## EXERCISE INPUTS
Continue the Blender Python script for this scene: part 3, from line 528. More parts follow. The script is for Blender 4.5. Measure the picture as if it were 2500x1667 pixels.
---
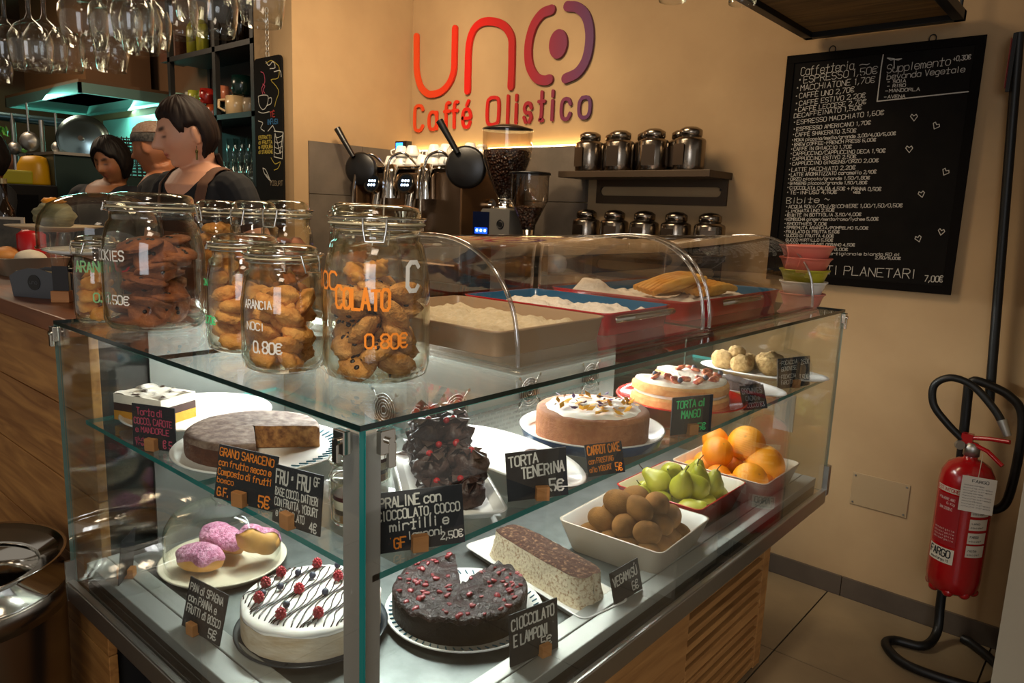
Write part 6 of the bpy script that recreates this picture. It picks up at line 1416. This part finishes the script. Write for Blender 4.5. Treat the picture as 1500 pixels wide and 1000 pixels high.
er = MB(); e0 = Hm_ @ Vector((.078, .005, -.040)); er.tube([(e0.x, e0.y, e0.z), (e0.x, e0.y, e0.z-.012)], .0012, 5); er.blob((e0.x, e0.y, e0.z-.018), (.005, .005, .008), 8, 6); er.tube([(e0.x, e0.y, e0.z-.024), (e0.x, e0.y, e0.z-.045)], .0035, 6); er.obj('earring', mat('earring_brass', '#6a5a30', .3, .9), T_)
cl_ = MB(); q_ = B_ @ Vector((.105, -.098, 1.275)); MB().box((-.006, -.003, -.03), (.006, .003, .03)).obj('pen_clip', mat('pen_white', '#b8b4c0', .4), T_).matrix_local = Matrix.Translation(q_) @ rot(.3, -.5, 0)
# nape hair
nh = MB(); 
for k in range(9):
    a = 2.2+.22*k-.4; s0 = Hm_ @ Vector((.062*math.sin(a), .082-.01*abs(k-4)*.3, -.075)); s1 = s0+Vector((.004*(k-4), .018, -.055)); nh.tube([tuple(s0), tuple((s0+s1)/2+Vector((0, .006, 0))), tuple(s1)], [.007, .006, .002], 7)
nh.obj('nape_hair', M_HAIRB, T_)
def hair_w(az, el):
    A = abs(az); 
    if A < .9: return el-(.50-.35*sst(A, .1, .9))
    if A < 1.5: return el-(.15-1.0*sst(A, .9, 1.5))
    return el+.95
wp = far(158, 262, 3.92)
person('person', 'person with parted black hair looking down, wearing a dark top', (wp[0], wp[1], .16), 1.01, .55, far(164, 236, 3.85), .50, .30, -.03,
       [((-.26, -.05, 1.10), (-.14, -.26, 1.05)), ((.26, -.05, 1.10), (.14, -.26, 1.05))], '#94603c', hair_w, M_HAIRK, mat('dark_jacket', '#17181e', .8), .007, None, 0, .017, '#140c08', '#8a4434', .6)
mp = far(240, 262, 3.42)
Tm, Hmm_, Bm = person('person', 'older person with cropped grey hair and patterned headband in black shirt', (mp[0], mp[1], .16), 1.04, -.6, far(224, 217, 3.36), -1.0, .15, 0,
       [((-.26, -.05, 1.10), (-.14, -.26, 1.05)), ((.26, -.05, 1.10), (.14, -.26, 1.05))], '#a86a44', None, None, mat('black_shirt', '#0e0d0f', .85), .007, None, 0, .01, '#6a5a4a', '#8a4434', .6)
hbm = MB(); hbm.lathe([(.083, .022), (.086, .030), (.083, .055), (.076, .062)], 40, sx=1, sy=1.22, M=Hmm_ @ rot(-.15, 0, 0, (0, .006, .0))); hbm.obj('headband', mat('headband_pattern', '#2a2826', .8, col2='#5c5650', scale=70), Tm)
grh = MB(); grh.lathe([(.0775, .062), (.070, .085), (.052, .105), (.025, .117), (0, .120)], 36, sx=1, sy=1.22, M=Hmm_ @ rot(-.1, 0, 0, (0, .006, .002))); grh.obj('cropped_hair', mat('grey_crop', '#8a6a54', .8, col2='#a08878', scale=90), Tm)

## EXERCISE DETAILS
Collect every line above that contains the word "Blender".

## EXPECTED OUTPUT
Continue the Blender Python script for this scene: part 3, from line 528. More parts follow. The script is for Blender 4.5. Measure the picture as if it were 2500x1667 pixels.
Write part 6 of the bpy script that recreates this picture. It picks up at line 1416. This part finishes the script. Write for Blender 4.5. Treat the picture as 1500 pixels wide and 1000 pixels high.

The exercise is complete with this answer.